Morrissey also collaborated with Warhol on cult underground films such as Chelsea Girls (1966), which he co-directed, and Lonesome Cowboys (1968), which he wrote. From 1966 to 1967 he managed the Velvet Underground and Nico, and collaborated with Warhol on the film The Velvet Underground and Nico: A Symphony of Sound. During this time Morrisey also co-conceived and named Warhol’s multimedia series of “happenings”, the Exploding Plastic Inevitable, which featured performances by the band.

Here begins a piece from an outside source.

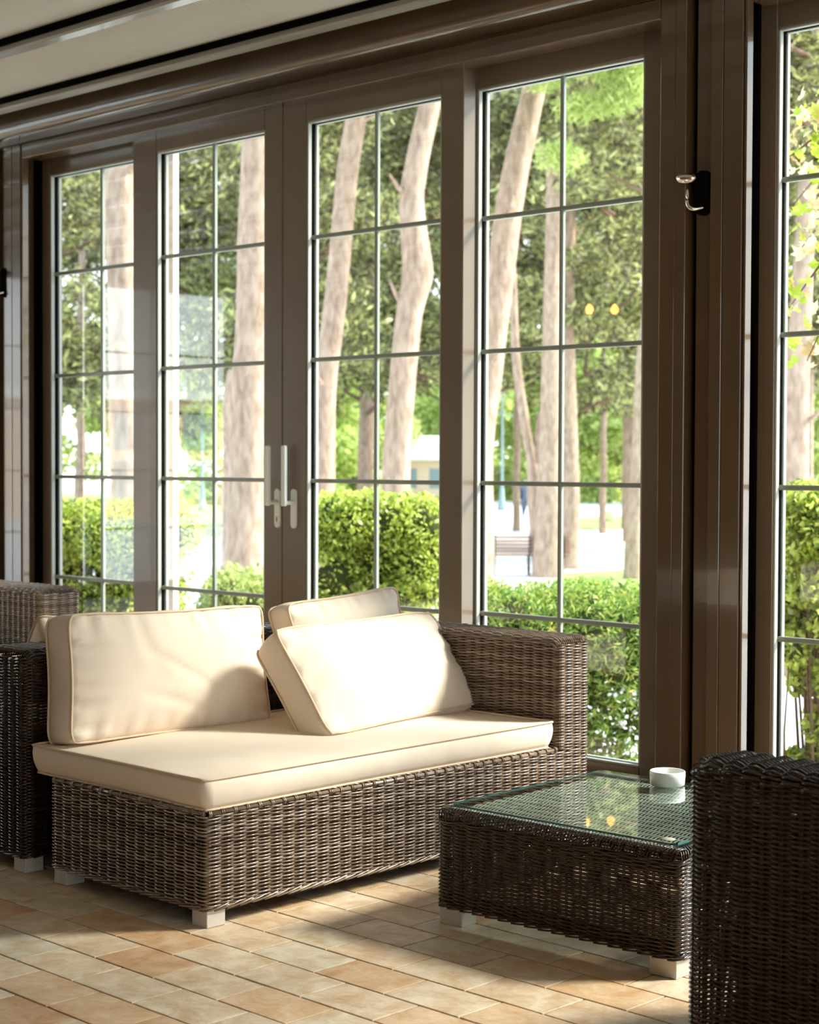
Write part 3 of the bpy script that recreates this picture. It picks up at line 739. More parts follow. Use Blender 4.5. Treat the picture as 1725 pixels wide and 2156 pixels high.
# ---- armchair at the right, seen from behind
AX, AY = -1.955, 2.815
AWD = 0.86
chair = empty('wicker_armchair', (AX, AY, 0)); tag(chair, 'very dark wicker armchair turned away, cut by the right edge', 'chair')
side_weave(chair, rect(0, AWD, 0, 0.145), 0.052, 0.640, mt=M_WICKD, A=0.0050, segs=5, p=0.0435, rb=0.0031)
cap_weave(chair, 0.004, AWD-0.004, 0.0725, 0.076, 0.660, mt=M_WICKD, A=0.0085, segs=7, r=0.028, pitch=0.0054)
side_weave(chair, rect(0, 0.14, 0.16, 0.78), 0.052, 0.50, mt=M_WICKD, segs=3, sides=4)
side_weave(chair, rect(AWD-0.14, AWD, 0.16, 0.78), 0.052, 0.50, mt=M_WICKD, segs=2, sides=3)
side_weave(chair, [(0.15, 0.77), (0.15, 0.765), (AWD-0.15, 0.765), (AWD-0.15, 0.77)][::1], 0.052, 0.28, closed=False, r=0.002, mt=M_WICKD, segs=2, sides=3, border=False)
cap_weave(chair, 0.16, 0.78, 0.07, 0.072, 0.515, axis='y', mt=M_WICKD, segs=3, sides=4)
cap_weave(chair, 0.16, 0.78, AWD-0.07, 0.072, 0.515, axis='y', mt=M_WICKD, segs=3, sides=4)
for a, b_ in ((0, 0), (AWD-0.07, 0), (0, 0.71), (AWD-0.07, 0.71)): foot(chair, a+0.003, a+0.066, b_+0.004, b_+0.066)

# ================================================================== CUSHIONS
def cushion(name, label, fc, thick, nrm=None, puff=0.03, side_puff=0.008, loc=None, group=None, nu=44, nv=28, ears=0.012, wr=0.0034, seed=0, back_puff=None, rc=0.022, taper=0.0):
    """fc: front-face corners bl, br, tr, tl in world; thickness goes backwards along -normal"""
    bl, br, tr, tl = [np.array(list(q), float) for q in fc]
    n = np.cross(br-bl, tl-bl); n /= np.linalg.norm(n)
    if nrm is not None and np.dot(n, nrm) < 0: n = -n
    base = (bl+br)/2 if loc is None else np.array(loc, float)
    root = empty(name, base); tag(root, label, 'cushion', group)
    rg = np.random.default_rng(seed)
    u = np.linspace(0, 1, nu+1); v_ = np.linspace(0, 1, nv+1); U, V = np.meshgrid(u, v_, indexing='ij')
    def face(sgn, pf):
        uu = U+ears*1.2*(0.5-U)*2*(4*V*(1-V))*0.8; vv = V+ears*1.8*(0.5-V)*2*(4*U*(1-U))*0.8
        P = (1-uu)[..., None]*(1-vv)[..., None]*bl+uu[..., None]*(1-vv)[..., None]*br+uu[..., None]*vv[..., None]*tr+(1-uu)[..., None]*vv[..., None]*tl
        e = (1-np.abs(2*U-1)**3.5)*(1-np.abs(2*V-1)**3.0)
        off = pf*e
        cpl = (np.abs(2*U-1)**9)*(np.abs(2*V-1)**9)
        dc = (bl+br+tr+tl)/4-P; P = P+dc/(np.linalg.norm(dc, axis=-1, keepdims=True)+1e-9)*(cpl*rc)[..., None]
        if sgn < 0 and taper: P = P+dc/(np.linalg.norm(dc, axis=-1, keepdims=True)+1e-9)*taper
        # puckers running in from the seams
        du = np.minimum(U, 1-U); dv = np.minimum(V, 1-V)
        for _ in range(5):
            k, ph, a_ = rg.uniform(20, 70), rg.uniform(0, 6.3), rg.uniform(0.3, 1)
            off = off+wr*a_*np.sin(k*V+ph)*np.exp(-du/0.07)*np.clip(du/0.01, 0, 1)+wr*a_*np.sin(k*1.3*U+ph*2)*np.exp(-dv/0.09)*np.clip(dv/0.015, 0, 1)
        for _ in range(7):
            cu, cv, th, s1, s2, a_ = rg.uniform(0.1, 0.9), rg.uniform(0.1, 0.9), rg.uniform(0, PI), rg.uniform(0.015, 0.035), rg.uniform(0.10, 0.3), rg.uniform(-1, 1)
            x = (U-cu)*math.cos(th)+(V-cv)*math.sin(th); y = -(U-cu)*math.sin(th)+(V-cv)*math.cos(th)
            off = off+wr*1.6*a_*np.exp(-(x/s1)**2-(y/s2)**2)*np.minimum(1, e*2)
        return P+n*off[..., None]*sgn-(0 if sgn > 0 else 1)*n*thick
    F = face(1, puff); Bk = face(-1, puff if back_puff is None else back_puff)
    def ring(G): return np.concatenate([G[:-1, 0], G[-1, :-1], G[:0:-1, -1], G[0, :0:-1]])
    rf, rb = ring(F), ring(Bk); K = len(rf); cen = (rf+rb).mean(0)/2
    ms = 6; side = []
    mid = (rf+rb)/2; cc = mid.mean(0)
    out = mid-cc; out -= np.outer(out@n, n)
    # push outwards perpendicular to the rim
    tg = np.roll(rf, -1, 0)-np.roll(rf, 1, 0); on = np.cross(tg, n); on /= np.linalg.norm(on, axis=1)[:, None]+1e-9
    if (on*out).sum() < 0: on = -on
    ks = np.arange(K)
    puck = sum(rg.uniform(0.3, 1)*np.sin(ks*rg.uniform(0.2, 0.9)+rg.uniform(0, 6)) for _ in range(4))*wr*0.2
    for q in range(1, ms):
        t = q/ms; side.append(rf*(1-t)+rb*t+on*((side_puff*4*t*(1-t))+puck*math.sin(PI*t))[:, None])
    nf = (nu+1)*(nv+1)
    verts = [F.reshape(-1, 3), Bk.reshape(-1, 3)]+side
    idx = np.arange(nf).reshape(nu+1, nv+1)
    a, b_, c, d = idx[:-1, :-1], idx[1:, :-1], idx[1:, 1:], idx[:-1, 1:]
    fa = [np.stack([a, b_, c, d], -1).reshape(-1, 4), np.stack([a, d, c, b_], -1).reshape(-1, 4)+nf]
    ri = ring(idx); lay = [ri]+[2*nf+q*K+np.arange(K) for q in range(ms-1)]+[ri+nf]
    for q in range(ms):
        l0, l1 = lay[q], lay[q+1]; fa.append(np.stack([l0, l1, np.roll(l1, -1), np.roll(l0, -1)], -1))
    vs = np.concatenate(verts)-base
    mesh_obj('cover', vs, np.concatenate(fa), M_CUSH, root, smooth=True)
    for G, s in ((rf, 1), (rb, -1)):
        C = G+n*0.0015*s+on*0.0015-base
        Nn = np.repeat(n[None], K, 0)[None]; B = on[None]
        v2, f2 = tubes(C[None], Nn, B, 0.0038, 0.0038, 6, True)
        mesh_obj('piping', v2, f2, M_PIPE, root, smooth=True)
    return root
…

Warhol and Morrissey parted ways in 1974. Morrissey later spoke disparagingly of his former collaborator, saying he resented him for taking too much credit for their work together. He told Bright Lights Film Journal in 2012 that Warhol “never did a thing in his entire life. He sort of walked through it as a zombie and that paid off in the long run.”
Born in 1938 in Manhattan, Morrissey was raised Catholic in New York City, and attended Catholic schools and university, before joining the US Army. In 1960 he opened an underground cinema in the East Village, where he showed his own shorts and the early work of Brian De Palma.
In 1965 he was introduced to Warhol, who contracted him to run the publicity and film-making at the Factory. He is generally credited with bringing narrative structure and cinéma vérité direction to the collective’s film-making efforts, though he said the actors were the true stars. “Andy and I really try not to direct a film at all,” he told the New York Times in 1972. “We both feel the stars should be the center of the film.”
After parting ways with Warhol, Morrissey continued making films, including the 1978 Sherlock Holmes spoof The Hound of the Baskervilles, starring Dudley Moore and Peter Cook; and Forty Deuce, starring Kevin Bacon as a young sex worker, which showed at Cannes film festival in 1982. His final film was 2010’s News From Nowhere.
Morrissey is survived by his brother Kenneth, and his eight nieces and nephews.